Note de concordance : 9/10
Une bande dessinée peut tout à fait avoir sa B.O.L. Comme l'oeuvre est normalement lue + rapidement, le disque aura moins le temps d'imprégner les oreilles, et l'idéal est de découvrir le disque en même temps que la BD. L'impact en sera augmenté, d'après mes calculs savants, de 39,7%.
Le tome 4 de Blacksad s'intitule "L'Enfer, le silence". Le détective au visage félin va s'immerger dans les quartiers jazz de La Nouvelle-Orléans, au coeur des années 40. A priori cette ville bouillonnante a tout pour plaire à Blacksad qui rapproche dès les premières pages le silence de l'enfer (comme je suis d'accord...). Mais ses notables véreux, ses travers, ses magouilles, les ravages de la drogue, et même le vaudou vont sévèrement compliquer l’enquête du gentlecat.
Entre un bon disque de death-metal hardcore et du jazz, j'ai curieusement opté pour la solution 2, avec le troisième album de Catherine Russell. Cette new-yorkaise - dont le père, directeur musical de Louis Armstrong, a longtemps vécu à La Nouvelle-Orléans - a été choriste pour David Bowie, Paul Simon, Rosanne Cash et bien d'autres avant de se lancer en solo. Son timbre d'alto porte, transporte, cet album aux arrangements variés et d'une richesse digne des dessins de Guardino. Les alternances de cuivres, de piano, de morceaux presque cajuns où le banjo se marie à un violon coquin, les quelques incursions blues et l'équilibre des soli composent la mosaïque de ce grand disque de jazz rétro dont on ne se lasse pas.
Cette production prestigieuse introduit parfaitement le casting foisonnant de Blacksad. La faune urbaine dessinée avec un génie auquel on ne s'habitue pas pullule dans la ville berceau du jazz. Les personnages traînent leurs gueules (dans le sens cinématographique du terme) dans les vieux bouges, les clubs, les rues du Vieux Carré et ses impasses voisines + louches, les clubs, les quais, les tramways, les clubs, ...

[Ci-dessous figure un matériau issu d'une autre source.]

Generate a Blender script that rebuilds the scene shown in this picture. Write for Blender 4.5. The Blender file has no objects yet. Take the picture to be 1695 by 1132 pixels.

Guardino réalise souvent des doubles pages avec une couleur dominante. A ces ambiances splendides, le swing d' "Inside this heart of mine" donne une dimension supplémentaire. Ecoutez "Quiet Whiskey" en déshabillant la page 4 du regard ! Passez l'extraordinaire chanson titre au rythme des ballades du héros chez les disquaires de la ville ! Quand le très réussi pianiste Sebastian traîne ces vieux os troubles, la rythmique saccadée de "Slow as molasses" semble écrite pour sa démarche dégingandée. Evidemment, "Troubled waters" et son picking blues s'imposent lorsque Blacksad coule lentement au fond du Mississippi...
Dans cette BD, le jazz émane de chaque case, transpire de chaque personnage.
Dans ce disque, les images capiteuses se chevauchent, les couleurs éclatent.
Le Paradis, la musique.
Fait assez amusant et dû au hasard, le premier album de Russell s'appelle "Cats". Et on retrouve sur "Inside this heart of mine" un morceau nommé "All the cats join in" sur des coussinets de trompettes. Ce livre et ce disque sont décidément félins pour l'autre.